(Scene modeling code data)
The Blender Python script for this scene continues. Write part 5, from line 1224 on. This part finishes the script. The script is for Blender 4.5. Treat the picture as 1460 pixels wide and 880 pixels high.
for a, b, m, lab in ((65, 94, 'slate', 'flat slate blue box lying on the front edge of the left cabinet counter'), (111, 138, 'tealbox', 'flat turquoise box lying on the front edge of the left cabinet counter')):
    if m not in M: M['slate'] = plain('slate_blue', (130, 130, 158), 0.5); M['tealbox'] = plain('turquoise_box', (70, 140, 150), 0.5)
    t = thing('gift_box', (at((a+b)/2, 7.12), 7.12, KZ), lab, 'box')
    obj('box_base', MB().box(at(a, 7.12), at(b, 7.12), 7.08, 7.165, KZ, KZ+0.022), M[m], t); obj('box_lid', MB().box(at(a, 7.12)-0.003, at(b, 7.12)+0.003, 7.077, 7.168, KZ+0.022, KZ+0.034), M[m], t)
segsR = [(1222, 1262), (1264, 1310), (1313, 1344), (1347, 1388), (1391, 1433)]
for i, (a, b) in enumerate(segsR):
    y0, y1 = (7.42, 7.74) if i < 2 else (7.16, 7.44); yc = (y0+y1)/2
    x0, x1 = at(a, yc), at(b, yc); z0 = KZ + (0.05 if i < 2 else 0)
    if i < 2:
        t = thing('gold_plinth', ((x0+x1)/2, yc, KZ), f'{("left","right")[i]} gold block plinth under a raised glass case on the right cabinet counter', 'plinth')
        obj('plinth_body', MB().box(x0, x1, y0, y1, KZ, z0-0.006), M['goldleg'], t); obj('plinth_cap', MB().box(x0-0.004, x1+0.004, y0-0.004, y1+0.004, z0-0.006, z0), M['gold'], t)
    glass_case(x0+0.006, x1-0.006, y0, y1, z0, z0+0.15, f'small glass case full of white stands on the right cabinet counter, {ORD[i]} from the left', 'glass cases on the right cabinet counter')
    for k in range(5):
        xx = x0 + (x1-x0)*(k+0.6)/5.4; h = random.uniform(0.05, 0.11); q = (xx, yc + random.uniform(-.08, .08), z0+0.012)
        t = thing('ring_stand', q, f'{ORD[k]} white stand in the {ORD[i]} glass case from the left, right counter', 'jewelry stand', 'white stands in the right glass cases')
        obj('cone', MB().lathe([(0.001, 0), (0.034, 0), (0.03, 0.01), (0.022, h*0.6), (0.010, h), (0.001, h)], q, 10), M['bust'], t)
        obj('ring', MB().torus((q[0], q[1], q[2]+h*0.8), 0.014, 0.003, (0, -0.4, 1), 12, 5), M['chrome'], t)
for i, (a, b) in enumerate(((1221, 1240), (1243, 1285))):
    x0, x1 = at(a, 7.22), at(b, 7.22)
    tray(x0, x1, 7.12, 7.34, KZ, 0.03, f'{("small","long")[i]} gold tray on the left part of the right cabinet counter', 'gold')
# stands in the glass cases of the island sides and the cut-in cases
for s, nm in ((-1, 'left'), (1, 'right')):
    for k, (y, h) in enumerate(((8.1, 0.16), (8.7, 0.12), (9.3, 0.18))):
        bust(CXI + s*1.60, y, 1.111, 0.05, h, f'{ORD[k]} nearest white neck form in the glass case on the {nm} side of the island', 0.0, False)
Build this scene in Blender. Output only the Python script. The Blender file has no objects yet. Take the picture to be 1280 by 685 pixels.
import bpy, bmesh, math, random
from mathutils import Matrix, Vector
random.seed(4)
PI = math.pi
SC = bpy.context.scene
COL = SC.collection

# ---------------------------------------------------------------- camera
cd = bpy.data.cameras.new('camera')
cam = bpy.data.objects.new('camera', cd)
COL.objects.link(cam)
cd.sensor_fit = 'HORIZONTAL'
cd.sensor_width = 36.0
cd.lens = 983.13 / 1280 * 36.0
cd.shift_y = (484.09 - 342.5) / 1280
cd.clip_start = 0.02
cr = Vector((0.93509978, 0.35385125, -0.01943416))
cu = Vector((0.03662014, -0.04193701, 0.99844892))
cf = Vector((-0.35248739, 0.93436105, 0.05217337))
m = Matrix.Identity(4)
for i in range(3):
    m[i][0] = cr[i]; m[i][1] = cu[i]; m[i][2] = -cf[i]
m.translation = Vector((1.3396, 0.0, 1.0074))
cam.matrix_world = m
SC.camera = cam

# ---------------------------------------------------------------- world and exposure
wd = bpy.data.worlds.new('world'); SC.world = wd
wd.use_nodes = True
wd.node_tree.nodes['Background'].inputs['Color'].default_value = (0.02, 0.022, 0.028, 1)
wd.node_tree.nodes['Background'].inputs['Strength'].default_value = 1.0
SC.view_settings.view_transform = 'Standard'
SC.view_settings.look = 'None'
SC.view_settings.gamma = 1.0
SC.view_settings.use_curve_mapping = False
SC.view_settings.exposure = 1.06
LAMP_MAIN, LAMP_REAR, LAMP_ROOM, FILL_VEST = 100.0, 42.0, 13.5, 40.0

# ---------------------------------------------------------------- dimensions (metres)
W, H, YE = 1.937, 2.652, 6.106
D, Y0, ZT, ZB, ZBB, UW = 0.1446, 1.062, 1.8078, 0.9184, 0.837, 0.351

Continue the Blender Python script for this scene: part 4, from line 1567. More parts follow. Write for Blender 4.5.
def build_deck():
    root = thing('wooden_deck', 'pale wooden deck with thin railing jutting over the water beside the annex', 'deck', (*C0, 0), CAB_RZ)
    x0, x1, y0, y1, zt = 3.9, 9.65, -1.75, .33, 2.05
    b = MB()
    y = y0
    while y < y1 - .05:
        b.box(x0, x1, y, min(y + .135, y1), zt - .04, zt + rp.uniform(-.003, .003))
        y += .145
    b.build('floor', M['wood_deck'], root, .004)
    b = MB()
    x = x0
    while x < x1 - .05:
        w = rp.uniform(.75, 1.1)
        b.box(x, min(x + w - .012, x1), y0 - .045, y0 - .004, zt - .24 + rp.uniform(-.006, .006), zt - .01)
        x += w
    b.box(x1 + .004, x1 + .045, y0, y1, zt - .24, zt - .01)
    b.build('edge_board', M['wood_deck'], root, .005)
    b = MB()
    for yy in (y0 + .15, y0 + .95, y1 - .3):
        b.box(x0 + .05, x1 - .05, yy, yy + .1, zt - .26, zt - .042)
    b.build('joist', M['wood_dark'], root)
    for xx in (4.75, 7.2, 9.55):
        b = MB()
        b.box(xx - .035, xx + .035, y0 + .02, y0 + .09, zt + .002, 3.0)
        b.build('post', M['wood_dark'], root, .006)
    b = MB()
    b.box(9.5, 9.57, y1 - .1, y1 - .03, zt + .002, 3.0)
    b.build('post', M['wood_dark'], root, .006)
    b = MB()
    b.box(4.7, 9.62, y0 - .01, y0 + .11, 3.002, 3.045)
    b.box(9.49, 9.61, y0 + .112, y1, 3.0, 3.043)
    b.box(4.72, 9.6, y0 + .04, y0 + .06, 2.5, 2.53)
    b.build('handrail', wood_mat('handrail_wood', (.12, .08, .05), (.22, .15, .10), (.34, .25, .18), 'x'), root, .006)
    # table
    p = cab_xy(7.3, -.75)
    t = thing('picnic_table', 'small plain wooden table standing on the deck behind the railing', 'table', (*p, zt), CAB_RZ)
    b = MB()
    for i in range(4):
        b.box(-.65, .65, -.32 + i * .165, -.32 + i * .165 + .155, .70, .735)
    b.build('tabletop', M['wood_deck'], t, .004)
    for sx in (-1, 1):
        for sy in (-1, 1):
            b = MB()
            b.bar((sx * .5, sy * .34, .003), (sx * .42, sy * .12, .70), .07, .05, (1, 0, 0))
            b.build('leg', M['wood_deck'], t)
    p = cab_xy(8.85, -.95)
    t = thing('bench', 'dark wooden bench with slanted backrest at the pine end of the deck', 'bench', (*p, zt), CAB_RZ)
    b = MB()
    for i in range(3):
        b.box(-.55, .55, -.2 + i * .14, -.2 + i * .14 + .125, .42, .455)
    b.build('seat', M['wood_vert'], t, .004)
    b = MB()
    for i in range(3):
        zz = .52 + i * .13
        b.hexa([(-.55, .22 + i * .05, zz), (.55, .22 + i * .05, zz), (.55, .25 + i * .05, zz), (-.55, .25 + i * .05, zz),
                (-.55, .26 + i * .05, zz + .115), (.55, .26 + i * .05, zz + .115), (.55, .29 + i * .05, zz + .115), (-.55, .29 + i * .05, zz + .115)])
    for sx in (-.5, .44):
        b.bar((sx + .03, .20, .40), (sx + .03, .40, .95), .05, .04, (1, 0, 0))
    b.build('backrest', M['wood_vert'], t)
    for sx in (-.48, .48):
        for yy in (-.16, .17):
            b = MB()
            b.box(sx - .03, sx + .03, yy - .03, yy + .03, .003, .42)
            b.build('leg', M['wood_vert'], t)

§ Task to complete
From the entries above, extract only the lines running from the one containing "Build this scene" through the one containing "COL = SC.collection", inclusive.

§ Solution to the exercise
Build this scene in Blender. Output only the Python script. The Blender file has no objects yet. Take the picture to be 1280 by 685 pixels.
import bpy, bmesh, math, random
from mathutils import Matrix, Vector
random.seed(4)
PI = math.pi
SC = bpy.context.scene
COL = SC.collection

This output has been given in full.